The company's announcement came just hours after Mrs. Dunster's received approval to participate in the Vermont Employment Growth Incentive program, which promises state payments in exchange for job creation and capital investments. Beyond the potential total incentives — up to $580,000 for the Burlington location and up to $1.2 million for the Brattleboro one — terms of the agreements are confidential. The payments begin only after the state tax department confirms compliance with the agreement.
Koffee Kup and its Brattleboro-based subsidiary, Vermont Bread Company, abruptly laid off about 250 people across the two locations late last month, citing mounting debt. The move came just weeks after private-equity firm American Industrial Acquisition Corporation purchased the company.

One former employee went on to file a $5 million class-action lawsuit alleging the company failed to give proper notice for the closure, while Vermont Attorney General T.J. Donovan filed court papers last week urging that employees receive the $800,000 in accrued time off that they were owed.

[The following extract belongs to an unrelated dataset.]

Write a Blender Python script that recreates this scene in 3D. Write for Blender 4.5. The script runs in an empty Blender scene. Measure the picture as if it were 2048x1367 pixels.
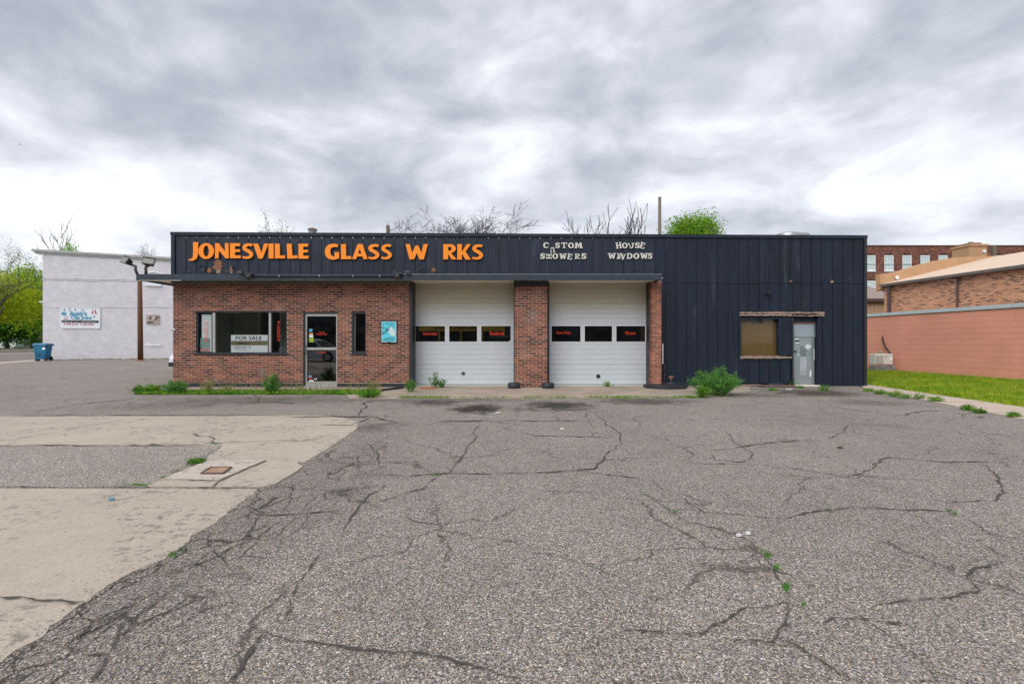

Shortly after the closure, KeyBank sued Koffee Kup for breach of contract, writing in court filings that the company still owed more than $7 million in loans.

A court-appointed receiver, Ronald Teplitsky of  Next Point, confirmed for Seven Days on Thursday that his group was working with a "preferred candidate" on the "disposition" of Koffee Kup's assets. He declined further comment when asked why Mrs. Dunster's was chosen over other potential buyers, saying it was "a bit premature."

"I’m just not in a position to talk at this point," he said.

Mrs. Dunster's, which brands itself as Atlantic Canada's largest family-owned bakery, has been on an expansion kick as of late. The company has been growing at a rate of 30 to 40 percent annually over the last five years and recently opened a new 37,000 square-foot bakery in New Brunswick, Hyslop told business publication Huddle last November.

The company emerged from a crowded field of potential buyers interested in Koffee Kup. Earlier this month, Massachusetts-based East Baking Company sought and earned approval for up to $2.4 million in VEGI money to reopen the shuttered plants. In a statement, East Baking's vice president, Jeff McCarroll, questioned the state's decision to grant incentive money to a foreign company.
"We find it unusual that a Canadian company heavily subsidized by the Canadian Government would be subsidized by the state of Vermont to purchase an iconic American brand," McCarroll wrote.

For their part, Koffee Kup's likely buyers appear to be emphasizing continuity, writing in their press release that they "will continue to market the same baked goods that made the company a household name throughout New England."

“Despite the recent history, Koffee Kup Bakery and The Vermont Bread Company have a strong brand presence," Hyslop wrote. “We intend to continue their tradition of delivering high quality breads, rolls, English muffins and donuts to our loyal customers, while at the same time helping the company meet its full potential.”